I was found out. Did I confess? Was I caught? I don't remember. But I will never ever forget picking that ladyslipper.

This seems related to me to Lily's paw-coloring. Maybe it's just because I have so few memories in which I can so vividly conjure up an emotion from being her age. I think I remembered it for a reason.

4 comments:

Christie said...

This reminded me of a lie I told. I was five. I hated my hair. My big, frizzy always tangled hair. And I decided to do something about it. My hair wouldn't be nearly as frizzy and big if I thinned it. But of course I knew nothing about the physics of cutting hair. I just got a pair of scissors and cut two large hunks out of each side of my head. There. Now my hair was thinner. Unfortunately, without the weight of the hair to hold it down, those two spots I had cut off now stood straight up. Like two horns on top of my head. My mom asked what happened to my hair. "I don't know," I shrugged. "It just happened. Maybe it fell off."

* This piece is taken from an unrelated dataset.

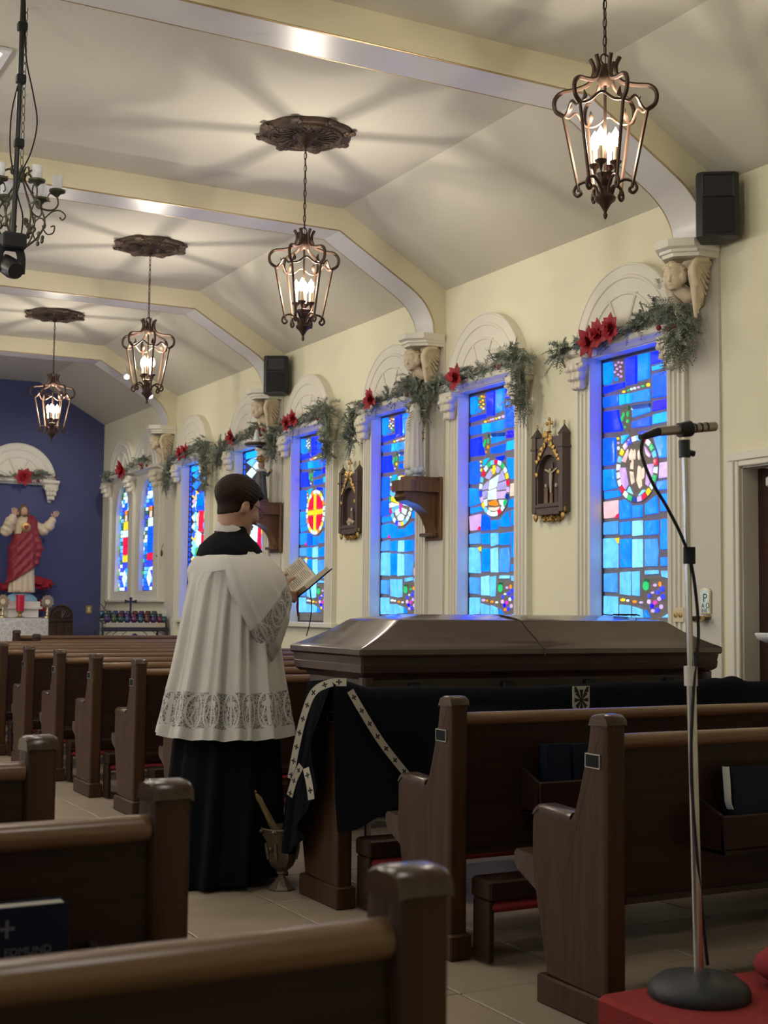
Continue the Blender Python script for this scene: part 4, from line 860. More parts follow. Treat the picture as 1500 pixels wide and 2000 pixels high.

Kids say the strangest things. They don't think through the logic of the lie they've just told. It feels like one of those universal truths. Almost makes me wish you had yelled at her about opposable thumbs.

But then again, you are the parent. I'm still hoping that gets to be me someday.

Nice piece.

Anonymous said...

Lily is a very cool cat.

My folks were drinking the Lady's Slipper Koolaid as well. Was there a town meeting about Cypripedioidea?

http://wiki.answers.com/Q/Is_it_illegal_to_pick_lady_slippers_in_Masschusetts

Anonymous said...

Gosh, I never even saw a lady's slipper until I moved to my current home and even then I gave them wide berth. Is it all a big hoax? Oh yea, and I stole a plastic watch from the girl who sat next to me in kindergarten and told my parents that the nuns gave it to me for good behavior. That's stealing and lying--clearly not good behavior--and I turned out OK. Lily is so awesome!

Anonymous said...

This reminds me of the first time I "lied" too. I guess I was Lliy's age or a little younger. I took all of my mother's credit cards out of her wallet and slid them, one by one, under the coat closet door. Later she asked my if I had seen them, and I said "no," because I did not know what a credit card was. She cancelled them, found them, and was angry that I had lied. I still remember answering the question quite honestly without bothering to ask what she meant.

A year or two later I redeemed myself by finding and opening my birthday presents early, then confessing to a roomful of (probably slightly drunk-- lake house, cocktails, cards) adults who roared with laughter at how adorable that was. It was mortifying. My parents still love to tell that story.